GRANDMASTER FLASH: At the time, the radio was playing songs like Donna Summer, the Tramps, the Bee Gees – disco stuff, you know? I call it kind of sterile music. Herc was playing this particular type of music that I found to be pretty warm; it has soul to it. You wouldn't hear these songs on the radio. You wouldn't hear, like, 'Give It Up or Turn It Loose' by James Brown on the radio. You wouldn't hear 'Rock Steady' by Aretha Franklin. You wouldn't hear these songs, and these are the songs that he would play.
TONY TONE: I was working in the record shop, so I used to know all the records....but I didn't know the records Herc was playing. So now it's grabbing me, now I'm trying harder to order them for my record shop, but I can't find them 'cause they're not records that are selling right now – they're older records, jazz records, whatever.
So "digging" always involved hunting and unending quests to excavate the rare and the funky, but it also – once upon a time – meant sifting through the unwanted and the forgotten. Used bins, "cut-out" bins, thrift stores, or even – in the case of Grandmaster Flash – running the risk of catching an ass-whooping from your pops after being told, "Don't ever touch my records."
By now it's a little trite to make a case for framing the creation of cutting and scratching (and eventually sampling) as a street-level, mother-of-invention version of musique concrète. But one may as well make one for the first-gen practitioners of hip-hop DJing – Herc, Bam, Flash, and many others – as being early pioneers of some musical equivalent of salvagecore, if only for the sake of "keeping the funk alive" in the face of the monocultural sweep of disco.
But: Surface noise as sonic patina – as signifier of the music's physical format and vintage, as a deliberately skewed figure/ground relationship. That's a later and different development. Initially, it was something to be avoided at all costs – only so much noise contaminating the signal, or undesirable syntagmatic slippage.
If the nature of the "hauntology" rubric has been difficult to nail down with any sense of certainty, it might be due to the facts that (a) it was never that firmly formulated of a concept to begin with, and (b) the term and corresponding concept suffered a denotational shift as soon as it began to circulate more broadly. At first it referred to something slightly intangible and impressionistic; something not too different, in certain ways, from Freud's notion of the Uncanny (especially in that both involves varieties of cognitive dissonance and a sense of dislocation or "dyschronia"), and how it plays out aesthetically.1 But soon enough discussion of the hauntological began to focus less on the nature of the sensation or condition, and rather on the mere things that might bring the notion to mind. And by things I mean just that – books, toys, films and TV programs, photographs, and various other ephemera from one's childhood, from prior eras. In the end – objects and the associations projected onto them. Which, in many ways, borders on mere, mundane nostalgia of a sort. Not that nostalgia doesn't factor into this in the first place, but that's a whole other line of theoretical speculative – a line that could draw from a rich backlog of philosophic ink that's been spilled on the topic over the past century and a half.

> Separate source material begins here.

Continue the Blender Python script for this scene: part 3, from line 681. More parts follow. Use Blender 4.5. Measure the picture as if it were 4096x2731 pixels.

And I'm fairly certain that aspects of all of this overlap – however tangentially – with the topic that Simon addresses in his new book Retromania: Pop Culture's Addiction to Its own Past. I haven't read or even gotten a copy yet, so I can't say for sure. But Alex Niven recently posted some thoughts on the book's focus that struck an intriguing note...
"Moving quickly into the realms of massive theologico-cultural conjecture, the whole retromanic thing seems to me to have something to with the occlusion of death in a modern technocratic society. Death has replaced sex as the great taboo. We just don't know what to do with death – the one thing a culture of pluralism and excess cannot find a space for: the absoluteness of an ending. Hence, things that are obsolete become weirdly fetishized. The sobering fact that the past is absolutely no more is replaced with a sort of adolescent inability to let go of childhood toys and move on."

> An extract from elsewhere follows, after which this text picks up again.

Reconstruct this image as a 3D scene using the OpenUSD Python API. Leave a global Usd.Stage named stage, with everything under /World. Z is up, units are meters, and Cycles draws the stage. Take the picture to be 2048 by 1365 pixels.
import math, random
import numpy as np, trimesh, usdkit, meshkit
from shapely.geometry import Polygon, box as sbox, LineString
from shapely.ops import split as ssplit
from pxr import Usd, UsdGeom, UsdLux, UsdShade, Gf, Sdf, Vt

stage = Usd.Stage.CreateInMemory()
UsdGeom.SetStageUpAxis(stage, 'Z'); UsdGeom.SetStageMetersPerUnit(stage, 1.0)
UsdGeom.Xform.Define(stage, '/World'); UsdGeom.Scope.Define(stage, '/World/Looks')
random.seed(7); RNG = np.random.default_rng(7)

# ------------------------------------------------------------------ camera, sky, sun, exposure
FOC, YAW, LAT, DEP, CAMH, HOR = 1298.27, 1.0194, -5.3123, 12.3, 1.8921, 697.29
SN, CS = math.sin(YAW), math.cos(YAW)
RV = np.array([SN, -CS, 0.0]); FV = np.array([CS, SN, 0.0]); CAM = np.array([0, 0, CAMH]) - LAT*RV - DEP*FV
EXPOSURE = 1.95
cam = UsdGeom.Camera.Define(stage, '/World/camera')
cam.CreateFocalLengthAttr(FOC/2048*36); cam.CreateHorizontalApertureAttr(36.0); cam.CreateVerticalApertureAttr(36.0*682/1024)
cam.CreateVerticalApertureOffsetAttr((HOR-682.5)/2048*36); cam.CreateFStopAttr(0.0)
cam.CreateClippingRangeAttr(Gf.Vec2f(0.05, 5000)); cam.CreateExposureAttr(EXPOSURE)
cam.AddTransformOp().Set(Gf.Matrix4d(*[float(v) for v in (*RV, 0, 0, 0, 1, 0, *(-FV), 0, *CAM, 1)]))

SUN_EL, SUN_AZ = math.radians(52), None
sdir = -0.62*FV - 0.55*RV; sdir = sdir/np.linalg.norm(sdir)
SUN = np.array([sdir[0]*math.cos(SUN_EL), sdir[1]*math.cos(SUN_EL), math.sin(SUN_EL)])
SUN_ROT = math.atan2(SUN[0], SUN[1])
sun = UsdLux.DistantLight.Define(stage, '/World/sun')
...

An "occlusion of death" perhaps, a way of stacking some barricades against the door in an effort to hold off a particular type of existential dread. Or what happens when a schizophrenic economy of scarcity and surplus flatlines into one of equally-available "pluralism and excess," and – sensing it may have hit some teleological impasse – suffers an extended spasm of insecurity in regards to where it was all supposed to lead in the first place, and compulsively doubles back on itself in a frenzy of archiving, retrofitting, taking inventory and what-have-you.

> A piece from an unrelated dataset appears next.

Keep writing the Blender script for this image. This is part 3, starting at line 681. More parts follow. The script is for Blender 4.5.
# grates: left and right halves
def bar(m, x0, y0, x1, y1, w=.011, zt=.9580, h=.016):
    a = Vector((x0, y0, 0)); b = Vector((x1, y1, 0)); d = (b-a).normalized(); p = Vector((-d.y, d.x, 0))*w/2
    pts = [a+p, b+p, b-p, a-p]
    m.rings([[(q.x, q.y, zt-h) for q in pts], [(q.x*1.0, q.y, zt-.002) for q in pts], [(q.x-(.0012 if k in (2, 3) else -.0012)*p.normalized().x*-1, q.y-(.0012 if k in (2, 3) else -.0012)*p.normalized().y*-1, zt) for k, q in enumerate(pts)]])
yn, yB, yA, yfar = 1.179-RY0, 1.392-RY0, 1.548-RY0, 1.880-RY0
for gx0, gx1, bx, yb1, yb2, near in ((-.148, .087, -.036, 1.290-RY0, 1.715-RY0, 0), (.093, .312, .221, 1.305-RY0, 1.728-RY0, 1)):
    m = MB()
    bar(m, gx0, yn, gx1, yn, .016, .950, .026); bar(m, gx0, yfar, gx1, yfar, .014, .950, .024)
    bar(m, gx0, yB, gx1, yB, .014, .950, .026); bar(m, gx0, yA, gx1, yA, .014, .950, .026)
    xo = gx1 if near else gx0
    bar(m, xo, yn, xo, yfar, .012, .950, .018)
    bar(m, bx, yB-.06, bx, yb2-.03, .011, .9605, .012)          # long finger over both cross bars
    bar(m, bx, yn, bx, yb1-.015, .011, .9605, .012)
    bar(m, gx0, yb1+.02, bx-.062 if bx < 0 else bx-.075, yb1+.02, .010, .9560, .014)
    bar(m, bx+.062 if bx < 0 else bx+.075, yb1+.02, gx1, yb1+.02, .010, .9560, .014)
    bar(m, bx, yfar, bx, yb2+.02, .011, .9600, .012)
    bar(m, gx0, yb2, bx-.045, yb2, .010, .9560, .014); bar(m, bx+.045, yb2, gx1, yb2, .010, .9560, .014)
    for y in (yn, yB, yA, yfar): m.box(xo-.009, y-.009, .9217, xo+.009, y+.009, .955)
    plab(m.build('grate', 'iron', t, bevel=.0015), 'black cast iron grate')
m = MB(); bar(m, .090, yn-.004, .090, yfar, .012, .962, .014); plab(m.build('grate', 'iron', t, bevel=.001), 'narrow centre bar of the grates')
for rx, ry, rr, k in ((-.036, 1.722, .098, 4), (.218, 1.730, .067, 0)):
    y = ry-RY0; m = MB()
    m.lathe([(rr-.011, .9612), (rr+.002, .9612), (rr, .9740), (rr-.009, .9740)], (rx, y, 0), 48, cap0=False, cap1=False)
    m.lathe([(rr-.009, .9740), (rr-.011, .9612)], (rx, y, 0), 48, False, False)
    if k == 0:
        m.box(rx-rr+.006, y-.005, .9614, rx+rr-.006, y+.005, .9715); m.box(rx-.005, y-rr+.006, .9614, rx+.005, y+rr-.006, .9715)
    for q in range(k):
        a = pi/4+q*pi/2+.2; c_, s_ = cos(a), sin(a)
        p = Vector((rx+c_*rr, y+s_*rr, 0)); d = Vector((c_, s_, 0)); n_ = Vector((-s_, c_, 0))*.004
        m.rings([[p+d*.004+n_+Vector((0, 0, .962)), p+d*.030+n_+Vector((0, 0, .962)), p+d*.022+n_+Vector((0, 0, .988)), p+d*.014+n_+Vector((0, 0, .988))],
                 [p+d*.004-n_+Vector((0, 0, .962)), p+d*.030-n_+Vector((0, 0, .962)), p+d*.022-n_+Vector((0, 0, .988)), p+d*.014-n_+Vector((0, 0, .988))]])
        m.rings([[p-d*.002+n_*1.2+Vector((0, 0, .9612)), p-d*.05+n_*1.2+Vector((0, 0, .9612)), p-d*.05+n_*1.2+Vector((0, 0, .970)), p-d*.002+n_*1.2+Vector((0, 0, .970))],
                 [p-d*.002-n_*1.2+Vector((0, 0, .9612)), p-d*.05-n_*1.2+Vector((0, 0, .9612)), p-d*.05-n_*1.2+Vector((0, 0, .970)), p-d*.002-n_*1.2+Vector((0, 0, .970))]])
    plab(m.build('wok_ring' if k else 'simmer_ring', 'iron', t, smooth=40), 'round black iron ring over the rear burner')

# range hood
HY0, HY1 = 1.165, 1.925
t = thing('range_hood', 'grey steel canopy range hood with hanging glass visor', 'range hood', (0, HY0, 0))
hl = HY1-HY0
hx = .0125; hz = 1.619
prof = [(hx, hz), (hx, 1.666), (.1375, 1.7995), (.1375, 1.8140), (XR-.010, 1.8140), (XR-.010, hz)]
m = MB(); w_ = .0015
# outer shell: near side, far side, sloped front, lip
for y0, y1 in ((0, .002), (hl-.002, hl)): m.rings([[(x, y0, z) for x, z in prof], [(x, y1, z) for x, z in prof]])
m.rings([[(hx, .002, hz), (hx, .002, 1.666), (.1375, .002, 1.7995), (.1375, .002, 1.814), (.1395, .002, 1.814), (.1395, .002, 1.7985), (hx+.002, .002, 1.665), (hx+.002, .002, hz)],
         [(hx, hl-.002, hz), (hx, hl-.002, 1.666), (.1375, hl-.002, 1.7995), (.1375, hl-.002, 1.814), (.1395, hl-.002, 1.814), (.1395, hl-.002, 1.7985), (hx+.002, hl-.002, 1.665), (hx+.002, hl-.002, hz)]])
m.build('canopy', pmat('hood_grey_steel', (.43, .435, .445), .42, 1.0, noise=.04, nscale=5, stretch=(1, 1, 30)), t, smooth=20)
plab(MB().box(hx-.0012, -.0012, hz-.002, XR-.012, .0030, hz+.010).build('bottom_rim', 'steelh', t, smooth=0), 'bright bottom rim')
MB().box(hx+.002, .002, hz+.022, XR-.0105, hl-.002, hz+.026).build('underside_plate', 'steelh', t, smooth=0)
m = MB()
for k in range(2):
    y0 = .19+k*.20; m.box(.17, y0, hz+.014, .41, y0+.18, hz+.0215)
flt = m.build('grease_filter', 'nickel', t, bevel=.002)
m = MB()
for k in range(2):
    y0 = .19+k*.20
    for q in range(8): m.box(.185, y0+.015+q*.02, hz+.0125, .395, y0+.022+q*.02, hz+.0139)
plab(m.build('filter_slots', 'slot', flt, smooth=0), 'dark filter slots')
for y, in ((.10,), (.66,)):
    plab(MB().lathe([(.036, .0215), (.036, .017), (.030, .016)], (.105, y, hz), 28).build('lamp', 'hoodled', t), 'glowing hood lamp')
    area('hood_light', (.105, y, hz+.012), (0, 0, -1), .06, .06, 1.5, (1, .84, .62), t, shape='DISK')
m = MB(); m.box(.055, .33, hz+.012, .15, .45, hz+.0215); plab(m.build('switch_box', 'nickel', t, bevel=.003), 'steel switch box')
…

Static, surface noise and signal interference, however, is more bluntly about the big D. It ultimately points to the corporeal fragility and impermanence of it all, a nagging momento mori that nothing will ever ever be as it was despite whatever effort or technology is employed to stave death and degeneration away. If, as K-Punk once phrased it, the history of recording constitutes a "science of ghosts," then the metaphysics of crackle (or of the sputtering, atomizing digital glitch) serves as a reminder that it's an imperfect science. Or as he stated early in the discussion, the figure and ground are inextricably linked by the sheer materiality of the medium...
The spectres are textural. The surface noise of the sample unsettles the illusion of presence in at least two ways: first, temporally, by alerting us to the fact that what we are listening to is a phonographic revenant, and second, ontologically, by introducing the technical frame, the unheard material pre-condition of the recording, on the level of content. We're now so accustomed to this violation of ontological hierarchy that it goes unnoticed.
The rest, as they say, is just noise.
1. Or I suppose another way that this could be discussed, given the excretal economy of consumption and waste that all of this points involves, might be by way of Kristeva's notion of the Abject.